Cryptocurrencies are a natural target for quantum computing scams. It just seems logical. Cryptocurrencies, especially those based on proof of work, rely on various computations to mint coins and carry out transactions. Surely there must be some way to exploit the speed advantages of quantum computers for cryptocurrencies. A recent event in the Bitcoin community already demonstrates that this sort of thinking is already present. A recently mined Bitcoin block has the hash 00000000000000000021e800c1e8df51b22c1588e5a624bea17e9faa34b2dc4a. The 21e800 at the beginning led to an outbreak of wild speculation. Mining bitcoins involves finding a group of transactions and associated bookkeeping data whose SHA-256 hash starts with a certain number of zeros. The exact number depends on the difficultly set by the network and is updated every two weeks. People claimed that this block was mined specifically to start with 21e800 as some sort of message. There were claims it was created by Satoshi Nakamoto, the enigmatic creator of Bitcoin who vanished shortly after the creation of Bitcoin. 21e800 was claimed to be a reference to a certain grand unified theory in physics, a reference to the 21 million total Bitcoins that will ultimately be mined and all other sorts of nonsense. Mining a block so that its hash starts with 21e800, in addition to the required zeros, would indeed be very computationally expensive. This lead to speculation that whoever mined this “message” is either from the future or has access to large computational resources in the form, of course, of a quantum computer. The most disappointing thing about this whole debacle is that hashes starting with 21e800 have happened before. The entire thing was nothing but people trying to find meaning in the meaningless. But it does show the general attitude for quantum computers. Quantum computers won’t help you

This hysteria around this hash showed the reverence that surrounds quantum computers. The only way that this hash could arise is through time travel or with a quantum computer. But how would a quantum computer help? If you were to ask the people involved the answer would undoubtably be along the lines of “quantum computers are like regular computers, but much faster” or that “quantum computers preform their computations in parallel”. These are both wrong, with the latter being a little less wrong. Quantum computers operate in a fundamentally different way than classical computers and the parallelism that they use is limited. It is true that there are quantum algorithms that are better than any known classical algorithm, but the problem for an aspiring quantum Bitcoin miner is that there are only a few (a few dozen at most) known quantum algorithms and none of them would be of use in mining bitcoins. In fact, the best way to mine Bitcoins on a quantum computer given our current knowledge is to use the quantum computer to simulate a classical computer and mine bitcoins with the simulated classical computer.
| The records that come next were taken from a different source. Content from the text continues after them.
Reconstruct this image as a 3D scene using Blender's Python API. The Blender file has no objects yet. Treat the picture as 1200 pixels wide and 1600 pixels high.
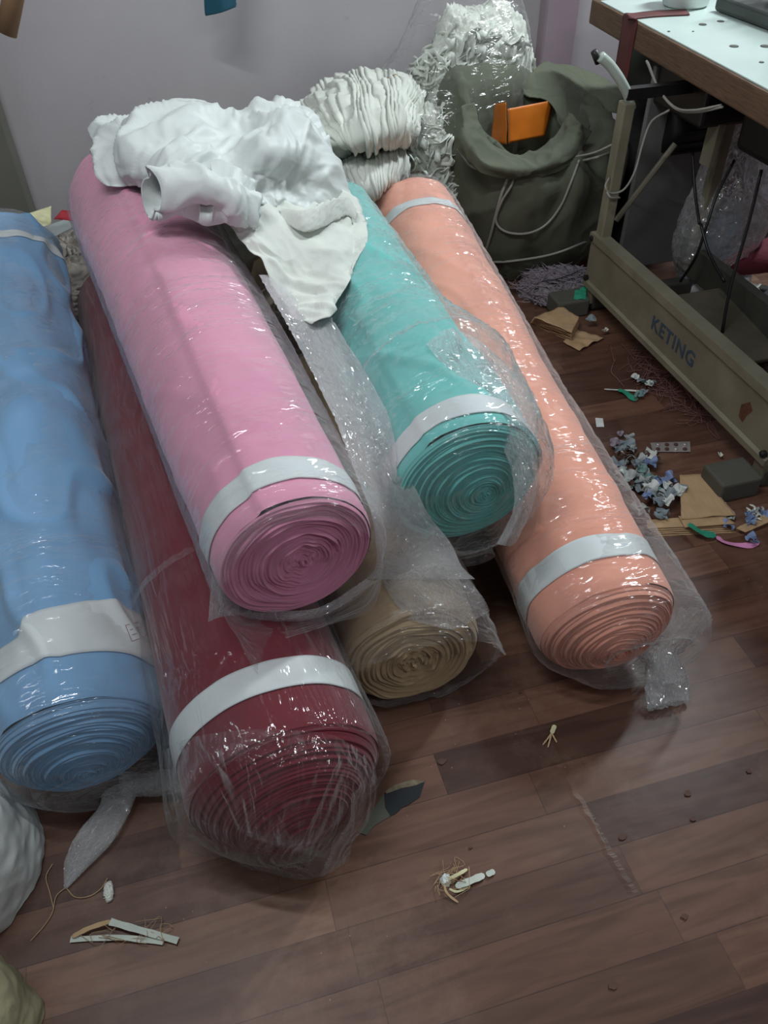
import bpy, math, random
import numpy as np
from mathutils import Vector
random.seed(7)
C = bpy.context.scene.collection
R = math.radians

# ------------------------------------------------------------------ camera
CAM_Z, PITCH, YAW, ROLL, FPX = 1.30, R(43.4), R(14.7), R(1.45), 1230.0
def _axes():
    f = np.array([math.sin(YAW)*math.cos(PITCH), math.cos(YAW)*math.cos(PITCH), -math.sin(PITCH)])
    r = np.array([math.cos(YAW), -math.sin(YAW), 0.0])
    u = np.cross(r, f)
    cr, sr = math.cos(ROLL), math.sin(ROLL)
    return f, cr*r - sr*u, cr*u + sr*r
FWD, RGT, UPV = _axes()
CAM = np.array([0, 0, CAM_Z])
cd = bpy.data.cameras.new('camera'); co = bpy.data.objects.new('camera', cd); C.objects.link(co)
cd.sensor_fit = 'VERTICAL'; cd.sensor_height = 32; cd.sensor_width = 24; cd.lens = 32*FPX/1600
cd.clip_start = 0.02
from mathutils import Matrix
m = Matrix([[RGT[0], UPV[0], -FWD[0], 0], [RGT[1], UPV[1], -FWD[1], 0], [RGT[2], UPV[2], -FWD[2], CAM_Z], [0, 0, 0, 1]])
co.matrix_world = m
bpy.context.scene.camera = co

def at(px, py, z=None, x=None, y=None):
    """world point seen at a photograph position, on a plane of known height, X or Y"""
    d = RGT*(px-600) + UPV*(800-py) + FWD*FPX
    if z is not None: t = (z-CAM_Z)/d[2]
    elif x is not None: t = x/d[0]
    else: t = y/d[1]
    return CAM + d*t

# ------------------------------------------------------------------ view, world, lights
sc = bpy.context.scene
sc.view_settings.view_transform = 'Standard'; sc.view_settings.look = 'None'
sc.view_settings.gamma = 1; sc.view_settings.use_curve_mapping = False
sc.view_settings.exposure = 0.0
sc.cycles.transparent_max_bounces = 32
sc.cycles.max_bounces = 8
wd = bpy.data.worlds.new('world'); sc.world = wd; wd.use_nodes = True
wd.node_tree.nodes['Background'].inputs[0].default_value = (0.80, 0.90, 1.0, 1)
wd.node_tree.nodes['Background'].inputs[1].default_value = 0.11
def area(name, loc, target, sx, sy, power, col):
    ld = bpy.data.lights.new(name, 'AREA'); ld.shape = 'RECTANGLE'; ld.size = sx; ld.size_y = sy
    ld.energy = power; ld.color = col
    o = bpy.data.objects.new(name, ld); C.objects.link(o); o.location = loc
    o.rotation_euler = (Vector(target)-Vector(loc)).to_track_quat('-Z', 'Y').to_euler()
    return o
area('tube_light_right', (2.55, 2.45, 2.55), (0.3, 1.3, 0.0), 0.14, 0.9, 66, (0.88, 0.97, 1.0))
area('tube_light_room', (-0.4, 0.9, 2.75), (0.3, 2.3, 0.5), 1.2, 0.08, 28, (0.93, 0.97, 1.0))
area('added_fill_near', (0.9, -0.9, 2.6), (0.4, 1.1, 0.2), 1.2, 0.05, 9, (0.95, 0.97, 1.0))  # added lamp: brightens the roll ends and gives the film glints
area('added_glint_left', (-1.9, 1.6, 2.6), (0.2, 1.5, 0.3), 0.06, 1.2, 4, (0.9, 0.96, 1.0))  # added weak lamp, only for more reflections on the film

# ------------------------------------------------------------------ numpy noise
def _hash(ix, iy, iz, seed):
    h = (ix*374761393 + iy*668265263 + iz*2147483647*3 + seed*974634777) & 0xffffffff
    h = ((h ^ (h >> 13)) * 1274126177) & 0xffffffff
    return (h ^ (h >> 16)) & 0xffffffff
def perlin(P, scale=1.0, seed=0):
    P = np.asarray(P, float)*scale + 1000.0
    i = np.floor(P).astype(np.int64); f = P - i
    s = f*f*f*(f*(f*6-15)+10)
    out = 0
    for dx in (0, 1):
        for dy in (0, 1):
            for dz in (0, 1):
                h = _hash(i[..., 0]+dx, i[..., 1]+dy, i[..., 2]+dz, seed)
                a = h/4294967296.0*2*math.pi*7.0; b = (h % 1000)/1000.0*2-1
                c = np.sqrt(np.maximum(0, 1-b*b))
                g = (np.cos(a)*c*(f[..., 0]-dx) + np.sin(a)*c*(f[..., 1]-dy) + b*(f[..., 2]-dz))
                w = (s[..., 0] if dx else 1-s[..., 0])*(s[..., 1] if dy else 1-s[..., 1])*(s[..., 2] if dz else 1-s[..., 2])
                out = out + g*w
    return out*1.5
def ridge(P, scale=1.0, seed=0):
    return 1-2*np.abs(perlin(P, scale, seed))

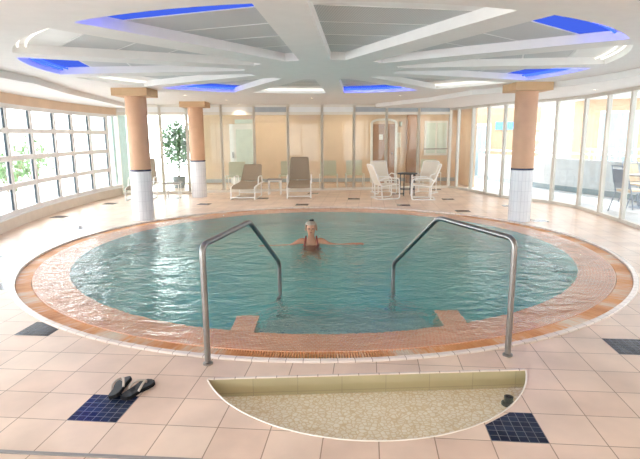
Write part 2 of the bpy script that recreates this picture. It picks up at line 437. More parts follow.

Just because certain quantum algorithms are better, doesn’t mean that they’re faster. When I say an algorithm is better, I mean it takes fewer steps to complete. Imagine that you are given a function that takes N bits as input and outputs either a zero or a one for each input. The function also has the property that it is either constant (always ouputs zero or always outputs one) or balanced (outputs zero for half its inputs and one for the other half). The challange is to figure out if the function is balanced or constant. The best known classical algorithm requires, in the worst case, 2N−1+1

evaluations of the function, but the Deutsch–Jozsa algorithm is a quantum algorithm which only requires one evaluation. It is exponentially better than the best known classical version. But imagine if that one evaluation on a quantum computer took 10 minutes, while each evaluation on a classical computer took 100 ns. If you’re only working with 32 bits, then the classical computer would always be faster.

Another claim is that quantum computers preform their computations in parallel. This is not true, at least not in the sense that most people would consider. Imagine cashiers at a store, a single one can scan all your items in a certain amount of time and give you your total. Multiple cashiers could scan your items and add up their subtotals at the end to give your overall total, faster than a single cashier. The quantum computing analogy is a cashier putting all your items in a box, shaking it and telling you that your total is an even number. The type of parallelism that quantum computing uses is opaque, most of the information is completely hidden from you and the best you can do is use some clever tricks to extract a small amount of very specific information. This is what happens with the Deutsch–Jozsa algorithm, at one point you have a state that consists of a mixture (the actual term is superposition) of every possible value from your function. But you cannot access that information. If you try to you’ll end up with one specific output (and you can’t even tell which input gave that value). The best you can do is get one bit of information: is the function constant or balanced? Rules for the road

If somebody is trying to sell you on the amazing things that quantum computers can do keep in mind that quantum computers are specialists. Vague explanations like “they’re just faster” or “they operate in parallel” don’t cut it. The former isn’t guarenteed by anything and, for a rule of thumb, the latter is limited to giving yes or no answers. Quantum algorithms are few and far between and will almost certainly have a specific name, usually named after their creator(s). If somebody is trying to sell you something and they can’t give you specifics then they should be treated with as much skepticism as you can muster.